Anchin AlertMarch 9, 2018

Christopher Noble, Partner, and Michael Brennan, Senior Manager, Anchin's Technology Group

New Tax Law Provides Potential Deferral Opportunity for Equity Compensation Granted by Privately Held Companies

The recently passed Tax Cuts and Jobs Act has attempted to cure a common problem that employees of privately held companies encounter when certain types of equity compensation convert and become income. Ordinarily, when a Non-Qualified Stock Option (NSO) is exercised or a Restricted Stock Unit (RSU) vests, there is income to be recognized and subsequent tax to be paid by the equity holder. Because privately held companies are not publicly traded, equity in such entities often can be hard to value and liquidate for an employee looking to obtain cash for withholding. Because of this, equity compensation is often an unattractive means to compensate employees of privately held companies due to the lack of liquidity and burden of a valuation. 

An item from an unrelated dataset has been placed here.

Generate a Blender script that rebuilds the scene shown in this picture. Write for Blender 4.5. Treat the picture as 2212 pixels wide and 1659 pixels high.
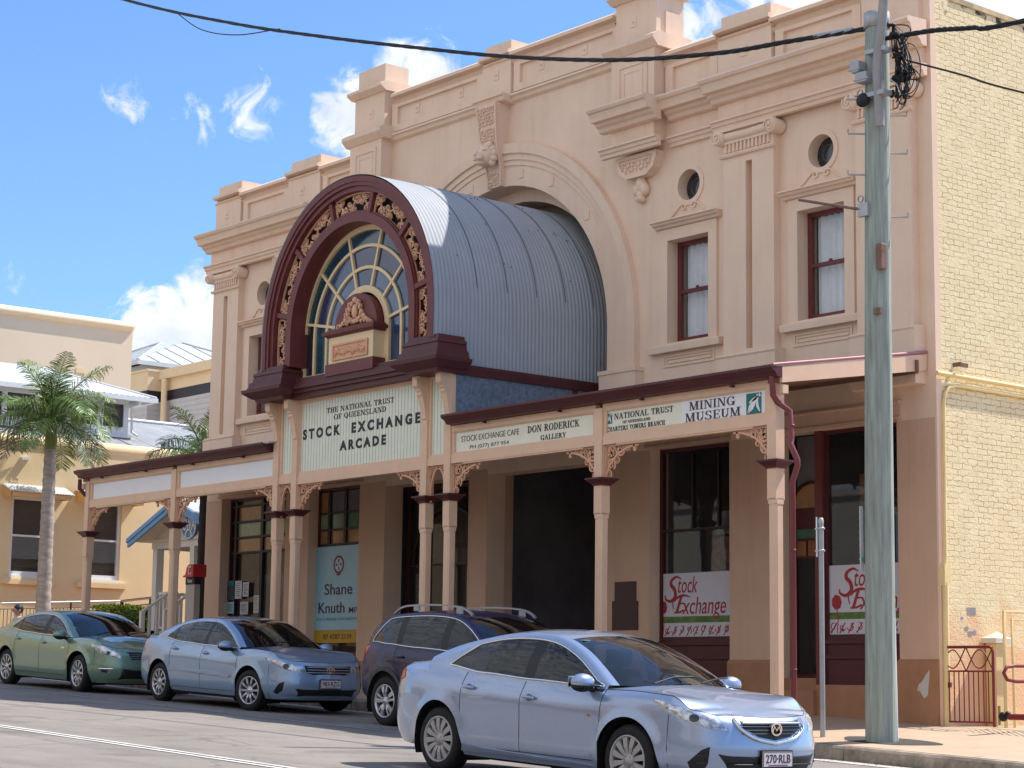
import bpy, bmesh, math, random
from mathutils import Vector, Matrix
from mathutils.geometry import delaunay_2d_cdt
random.seed(7)
R = math.radians
S = bpy.context.scene
COL = S.collection
for o in list(bpy.data.objects): bpy.data.objects.remove(o)

# ------------------------------------------------------------------ camera, sky, sun, exposure
YAW, PITCH, ROLL, LENS = R(-50.44710), R(8.50393), R(0.78742), 71.583
fw = Vector((math.sin(YAW)*math.cos(PITCH), math.cos(YAW)*math.cos(PITCH), math.sin(PITCH)))
rt = Vector((math.cos(YAW), -math.sin(YAW), 0)); up = rt.cross(fw)
r2 = math.cos(ROLL)*rt + math.sin(ROLL)*up
u2 = -math.sin(ROLL)*rt + math.cos(ROLL)*up
cam = bpy.data.objects.new('camera', bpy.data.cameras.new('camera')); COL.objects.link(cam)
cam.matrix_world = Matrix(((r2.x, u2.x, -fw.x, 0), (r2.y, u2.y, -fw.y, 0), (r2.z, u2.z, -fw.z, 0), (0, 0, 0, 1)))
cam.data.lens = LENS; cam.data.sensor_width = 36; cam.data.sensor_fit = 'HORIZONTAL'
cam.data.clip_start = .1; cam.data.clip_end = 3000
S.camera = cam

SUN = Vector((0.20, 0.67, 1.0)).normalized()
sun_el = math.asin(SUN.z); sun_az = math.atan2(SUN.x, SUN.y)      # azimuth from +Y towards +X
ld = bpy.data.lights.new('sun', 'SUN'); ld.energy = 3.1; ld.angle = R(.53); ld.color = (1, .95, .87)
lo = bpy.data.objects.new('sun', ld); COL.objects.link(lo)
lo.rotation_euler = SUN.to_track_quat('Z', 'Y').to_euler(); lo.location = (-20, 40, 60)

w = bpy.data.worlds.new('World'); S.world = w; w.use_nodes = True
nt = w.node_tree; nt.nodes.clear()
def N(t, **k):
    n = nt.nodes.new(t)
    for a, b in k.items(): setattr(n, a, b)
    return n
out = N('ShaderNodeOutputWorld'); bg = N('ShaderNodeBackground'); sky = N('ShaderNodeTexSky')
sky.sky_type = 'NISHITA'; sky.sun_disc = False; sky.sun_elevation = sun_el; sky.sun_rotation = sun_az
sky.altitude = 300; sky.air_density = 1.0; sky.dust_density = .6; sky.ozone_density = 2.2
bg.inputs[1].default_value = .15
tc = N('ShaderNodeTexCoord')
no = N('ShaderNodeTexNoise'); no.inputs['Scale'].default_value = 48; no.inputs['Detail'].default_value = 10; no.inputs['Roughness'].default_value = .62; no.inputs['Distortion'].default_value = .9
no2 = N('ShaderNodeTexNoise'); no2.inputs['Scale'].default_value = 30; no2.inputs['Detail'].default_value = 4
nt.links.new(tc.outputs['Generated'], no.inputs['Vector']); nt.links.new(tc.outputs['Generated'], no2.inputs['Vector'])
# clouds: soft patches of the sky where the noise is allowed to rise (direction, half angle in degrees, strength)
def dirpx(x, y):                                                   # sky direction of a bearing seen from the street
    a = Vector(((x-1106)/4398.0, (829.5-y)/4398.0)); return (fw + a.x*r2 + a.y*u2).normalized()
CL = [((330, 760), 1.7, 1.05), ((440, 710), 1.5, 1.1), ((560, 720), 2.4, 1.2), ((790, 270), 1.5, 1.05), ((715, 315), .8, .75), ((900, 190), 1.4, 1.0), ((545, 225), 1.0, .62), ((385, 650), .7, .85),
      ((268, 210), .8, .6), ((425, 262), .8, .5), ((1560, 70), 1.5, .8), ((1700, -20), 2.2, .9), ((2190, -60), 4.0, 1.5), ((-300, 900), 5, .8), ((25, 625), .6, .35)]
acc = None
CL += [(Vector(v), a, s) for v, a, s in (((0, -1, .55), 34, .95), ((-.8, -.75, .5), 30, .9), ((.8, -.7, .6), 32, .9), ((.1, -.5, .9), 24, .8), ((-.95, -.1, .6), 18, .7))]  # cloud banks out of view, added as fill light for the shaded facade
for (p, ang, s) in CL:
    d = p.normalized() if isinstance(p, Vector) else dirpx(*p)
    dp = N('ShaderNodeVectorMath', operation='DOT_PRODUCT'); nt.links.new(tc.outputs['Generated'], dp.inputs[0]); dp.inputs[1].default_value = d
    mr = N('ShaderNodeMapRange'); mr.interpolation_type = 'SMOOTHSTEP'
    mr.inputs[1].default_value = math.cos(R(ang*1.35)); mr.inputs[2].default_value = math.cos(R(ang*.2)); mr.inputs[4].default_value = s
    nt.links.new(dp.outputs['Value'], mr.inputs[0])
    if acc is None: acc = mr.outputs[0]
    else:
        mx = N('ShaderNodeMath', operation='MAXIMUM'); nt.links.new(acc, mx.inputs[0]); nt.links.new(mr.outputs[0], mx.inputs[1]); acc = mx.outputs[0]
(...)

Newly enacted Section 83(i) allows certain employees to make an election within 30 days of the exercise of an NSO or vesting of an RSU for a deferral of income tax of up to a maximum of 5 years assuming certain criteria is met by both the employer and employee. For this new election to qualify, privately held employers must have a written plan in place that states they intend to grant “qualified stock” in the form of either NSO’s or RSU’s to at least 80% of their full time US based employees. Employees such as the CEO, CFO, 1% owners or the top four highest compensated employees for any of the past 10 years do not qualify to make an 83(i) election.